The notions of state sovereignty, nullification, and state superiority to the federal government (conveniently ignoring Article VI of the Constitution) are reflected in much of the political discourse of the 19th century. The Hartford Convention considered the possible secession of the Northeast 40 years before the South dreamed of leaving the Union. The Virginia and Kentucky Resolutions embodied the same constitutional theories that states have the right to review federal laws (beyond the power granted to states to act together in the U.S. Senate to shape the laws of the Union). These arguments became no more persuasive through the 1820s as new states which were founded under Article IV of the constitution came into being or in the 1840s when the Federal government launched an expansionist war against Mexico. The constitutional story of this period was of an increasingly important role of the federal government in creating the vital infrastructure which tied the Union together (post offices, roads, canals, and rail roads).

The direct reason for secession was none of these constitutional theories of states rights or vague federal power. The urgency to secede was provided solely by the North's growing power in Congress and will to end the national system of slavery to which the South had bound the Union. The facts of Ableman v. Booth 62 U.S. 506 (1859) amply demonstrate the growing unease which Northerners felt with being required to participate in a system which enslaved millions and dehumanized the few free blacks in society. Northern states galvanized against the federal law requiring them to return fugitive slaves to their Southern masters.
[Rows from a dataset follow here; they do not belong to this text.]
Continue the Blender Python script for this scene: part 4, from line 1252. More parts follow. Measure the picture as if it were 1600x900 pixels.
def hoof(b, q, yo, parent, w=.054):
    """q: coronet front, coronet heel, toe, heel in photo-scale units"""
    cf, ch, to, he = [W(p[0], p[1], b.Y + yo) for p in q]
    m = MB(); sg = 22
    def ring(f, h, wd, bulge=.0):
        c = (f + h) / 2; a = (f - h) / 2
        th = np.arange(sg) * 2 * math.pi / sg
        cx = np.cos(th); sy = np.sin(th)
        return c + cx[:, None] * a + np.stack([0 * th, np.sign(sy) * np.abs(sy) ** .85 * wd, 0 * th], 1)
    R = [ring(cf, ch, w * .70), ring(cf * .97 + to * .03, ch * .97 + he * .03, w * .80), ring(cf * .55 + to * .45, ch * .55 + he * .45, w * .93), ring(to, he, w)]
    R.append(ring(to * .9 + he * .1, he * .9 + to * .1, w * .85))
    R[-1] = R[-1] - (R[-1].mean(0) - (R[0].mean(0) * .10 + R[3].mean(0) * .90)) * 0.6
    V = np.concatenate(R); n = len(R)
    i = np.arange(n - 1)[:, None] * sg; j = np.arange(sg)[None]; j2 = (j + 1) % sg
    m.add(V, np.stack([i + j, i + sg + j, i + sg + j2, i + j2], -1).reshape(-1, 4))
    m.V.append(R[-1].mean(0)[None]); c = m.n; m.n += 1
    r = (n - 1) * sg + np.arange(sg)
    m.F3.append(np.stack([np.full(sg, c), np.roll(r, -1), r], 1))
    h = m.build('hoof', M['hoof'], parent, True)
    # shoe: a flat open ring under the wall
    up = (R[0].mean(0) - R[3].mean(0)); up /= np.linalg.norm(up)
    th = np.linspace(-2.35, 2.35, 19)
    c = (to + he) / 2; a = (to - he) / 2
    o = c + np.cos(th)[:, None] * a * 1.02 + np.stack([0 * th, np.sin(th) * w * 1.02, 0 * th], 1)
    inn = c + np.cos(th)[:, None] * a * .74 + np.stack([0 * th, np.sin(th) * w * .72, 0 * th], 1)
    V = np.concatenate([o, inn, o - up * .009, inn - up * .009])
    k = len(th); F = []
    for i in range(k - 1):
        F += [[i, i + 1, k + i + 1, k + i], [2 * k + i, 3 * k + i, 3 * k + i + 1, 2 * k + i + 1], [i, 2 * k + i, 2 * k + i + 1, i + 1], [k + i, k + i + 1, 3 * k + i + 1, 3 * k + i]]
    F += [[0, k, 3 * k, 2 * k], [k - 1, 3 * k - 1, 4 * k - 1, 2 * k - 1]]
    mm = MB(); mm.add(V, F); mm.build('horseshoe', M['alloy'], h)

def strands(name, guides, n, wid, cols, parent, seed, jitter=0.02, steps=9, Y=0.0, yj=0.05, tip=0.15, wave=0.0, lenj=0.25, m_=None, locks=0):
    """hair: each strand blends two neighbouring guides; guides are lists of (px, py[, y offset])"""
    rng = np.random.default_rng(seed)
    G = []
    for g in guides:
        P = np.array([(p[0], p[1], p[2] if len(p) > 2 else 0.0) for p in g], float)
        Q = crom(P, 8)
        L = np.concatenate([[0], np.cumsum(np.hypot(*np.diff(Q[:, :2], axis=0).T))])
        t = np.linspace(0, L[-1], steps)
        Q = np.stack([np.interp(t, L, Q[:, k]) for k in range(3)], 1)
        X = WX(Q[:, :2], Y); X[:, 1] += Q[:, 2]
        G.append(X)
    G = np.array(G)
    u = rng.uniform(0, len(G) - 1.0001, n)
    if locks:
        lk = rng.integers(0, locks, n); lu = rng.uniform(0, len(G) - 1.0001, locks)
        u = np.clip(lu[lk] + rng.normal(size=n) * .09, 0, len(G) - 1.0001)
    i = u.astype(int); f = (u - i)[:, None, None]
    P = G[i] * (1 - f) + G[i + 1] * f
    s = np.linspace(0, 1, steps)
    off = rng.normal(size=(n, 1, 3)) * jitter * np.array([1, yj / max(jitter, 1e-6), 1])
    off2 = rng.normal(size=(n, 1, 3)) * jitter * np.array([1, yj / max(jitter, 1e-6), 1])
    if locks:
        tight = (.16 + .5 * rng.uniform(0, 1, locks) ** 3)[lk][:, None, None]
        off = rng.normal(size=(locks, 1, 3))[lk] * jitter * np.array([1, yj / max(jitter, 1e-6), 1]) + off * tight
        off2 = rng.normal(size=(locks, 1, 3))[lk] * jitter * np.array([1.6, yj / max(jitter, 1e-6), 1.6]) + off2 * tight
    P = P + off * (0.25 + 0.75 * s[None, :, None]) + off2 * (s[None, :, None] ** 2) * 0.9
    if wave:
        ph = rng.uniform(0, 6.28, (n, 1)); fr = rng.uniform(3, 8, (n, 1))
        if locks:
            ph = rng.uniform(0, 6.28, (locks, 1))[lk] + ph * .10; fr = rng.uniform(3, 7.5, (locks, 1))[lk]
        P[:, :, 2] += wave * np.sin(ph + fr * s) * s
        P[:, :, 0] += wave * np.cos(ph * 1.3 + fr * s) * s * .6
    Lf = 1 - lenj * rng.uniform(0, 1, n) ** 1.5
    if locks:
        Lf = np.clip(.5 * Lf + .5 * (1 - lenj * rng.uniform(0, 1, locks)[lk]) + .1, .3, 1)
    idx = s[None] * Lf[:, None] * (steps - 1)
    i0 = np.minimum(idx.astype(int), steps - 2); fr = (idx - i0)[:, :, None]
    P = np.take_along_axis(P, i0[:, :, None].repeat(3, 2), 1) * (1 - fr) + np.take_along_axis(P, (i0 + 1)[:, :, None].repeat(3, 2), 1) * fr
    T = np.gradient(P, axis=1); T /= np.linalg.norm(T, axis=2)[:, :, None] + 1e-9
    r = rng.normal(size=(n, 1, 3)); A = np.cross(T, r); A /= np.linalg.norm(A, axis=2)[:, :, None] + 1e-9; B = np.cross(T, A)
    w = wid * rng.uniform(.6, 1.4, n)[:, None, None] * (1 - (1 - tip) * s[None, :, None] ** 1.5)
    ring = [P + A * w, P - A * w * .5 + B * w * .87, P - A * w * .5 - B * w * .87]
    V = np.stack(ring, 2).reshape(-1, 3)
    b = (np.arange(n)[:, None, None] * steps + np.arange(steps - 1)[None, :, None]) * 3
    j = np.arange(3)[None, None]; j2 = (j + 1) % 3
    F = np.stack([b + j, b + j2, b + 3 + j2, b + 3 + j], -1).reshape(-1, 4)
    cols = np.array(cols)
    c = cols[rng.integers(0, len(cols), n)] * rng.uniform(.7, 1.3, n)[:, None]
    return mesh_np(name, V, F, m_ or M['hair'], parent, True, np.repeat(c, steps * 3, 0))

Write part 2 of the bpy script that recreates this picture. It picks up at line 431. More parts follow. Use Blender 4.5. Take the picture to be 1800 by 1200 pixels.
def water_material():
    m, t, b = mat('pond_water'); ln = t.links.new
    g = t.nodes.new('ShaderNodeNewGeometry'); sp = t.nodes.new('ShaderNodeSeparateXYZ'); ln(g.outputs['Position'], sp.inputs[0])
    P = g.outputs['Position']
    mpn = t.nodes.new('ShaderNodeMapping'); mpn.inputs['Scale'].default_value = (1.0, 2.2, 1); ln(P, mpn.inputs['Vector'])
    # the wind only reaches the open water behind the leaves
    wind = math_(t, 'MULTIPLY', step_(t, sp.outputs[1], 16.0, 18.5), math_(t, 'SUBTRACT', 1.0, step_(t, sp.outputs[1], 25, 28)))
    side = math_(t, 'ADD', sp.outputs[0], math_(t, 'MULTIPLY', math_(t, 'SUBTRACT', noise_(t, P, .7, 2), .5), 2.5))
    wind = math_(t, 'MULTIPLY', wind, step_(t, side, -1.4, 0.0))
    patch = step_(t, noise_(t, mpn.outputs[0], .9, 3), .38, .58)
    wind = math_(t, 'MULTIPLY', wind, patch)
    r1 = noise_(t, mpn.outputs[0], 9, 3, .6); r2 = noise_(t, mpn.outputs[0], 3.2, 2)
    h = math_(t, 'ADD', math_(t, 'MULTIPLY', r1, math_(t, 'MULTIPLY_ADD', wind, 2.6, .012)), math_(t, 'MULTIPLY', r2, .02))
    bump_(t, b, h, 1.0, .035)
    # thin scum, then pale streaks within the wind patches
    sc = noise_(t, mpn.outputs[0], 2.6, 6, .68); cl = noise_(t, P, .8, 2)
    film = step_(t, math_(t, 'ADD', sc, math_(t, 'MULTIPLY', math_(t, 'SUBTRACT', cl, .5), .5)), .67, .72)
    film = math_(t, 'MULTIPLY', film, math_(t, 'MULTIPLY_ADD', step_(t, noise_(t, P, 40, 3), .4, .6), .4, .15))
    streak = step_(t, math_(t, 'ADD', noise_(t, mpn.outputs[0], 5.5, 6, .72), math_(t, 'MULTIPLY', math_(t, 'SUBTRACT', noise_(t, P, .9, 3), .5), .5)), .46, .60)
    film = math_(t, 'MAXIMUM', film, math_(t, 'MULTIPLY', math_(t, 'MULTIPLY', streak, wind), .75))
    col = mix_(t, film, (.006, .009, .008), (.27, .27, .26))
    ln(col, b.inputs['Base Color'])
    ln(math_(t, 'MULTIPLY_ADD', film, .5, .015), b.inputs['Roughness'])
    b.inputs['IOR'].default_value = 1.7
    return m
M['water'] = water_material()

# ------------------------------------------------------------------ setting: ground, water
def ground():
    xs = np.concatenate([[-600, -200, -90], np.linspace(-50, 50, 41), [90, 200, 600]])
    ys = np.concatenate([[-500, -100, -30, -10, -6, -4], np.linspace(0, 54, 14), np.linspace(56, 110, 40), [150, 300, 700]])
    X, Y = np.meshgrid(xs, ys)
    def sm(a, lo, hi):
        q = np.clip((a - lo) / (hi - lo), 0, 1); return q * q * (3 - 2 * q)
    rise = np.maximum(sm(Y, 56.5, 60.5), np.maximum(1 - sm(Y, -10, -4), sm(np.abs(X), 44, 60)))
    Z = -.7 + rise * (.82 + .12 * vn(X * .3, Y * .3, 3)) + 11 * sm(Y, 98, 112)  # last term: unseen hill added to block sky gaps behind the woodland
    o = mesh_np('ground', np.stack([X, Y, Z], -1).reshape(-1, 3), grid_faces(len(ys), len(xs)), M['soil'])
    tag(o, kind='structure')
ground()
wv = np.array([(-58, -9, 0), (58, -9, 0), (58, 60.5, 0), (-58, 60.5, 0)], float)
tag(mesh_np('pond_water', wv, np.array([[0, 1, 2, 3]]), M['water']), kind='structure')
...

The election of the adamantly abolitionist Lincoln scared the hell out of the South, and that is why on this night 150 years ago, South Carolina's legislature decided to secede from the Union.

The intellectual cover for secession was available for decades, yet the South had not felt an urge to dissolve their ties to the Northern states and their liberal values. Suddenly, slavery was threatened, and Southern political leaders decided to bolt in the night to protect it.
NAACP leaders said it made no sense to hold a gala to honor men who committed treason against their own nation for the sake of a system that kept black men and women in bondage as slaves.
Slavery is not an accidental after thought to which the South subscribed. It is a central principle of the confederacy, which is why the Confederate States of America wrote slavery into their constitution. This ball honors the men who charted the course into civil war to protect the abomination and national embarrassment of slavery. There are better people to honor 150 years ago, and not just the eventual victors in the war. We should honor slavery's dead if the South still toasts its dishonorable defenders.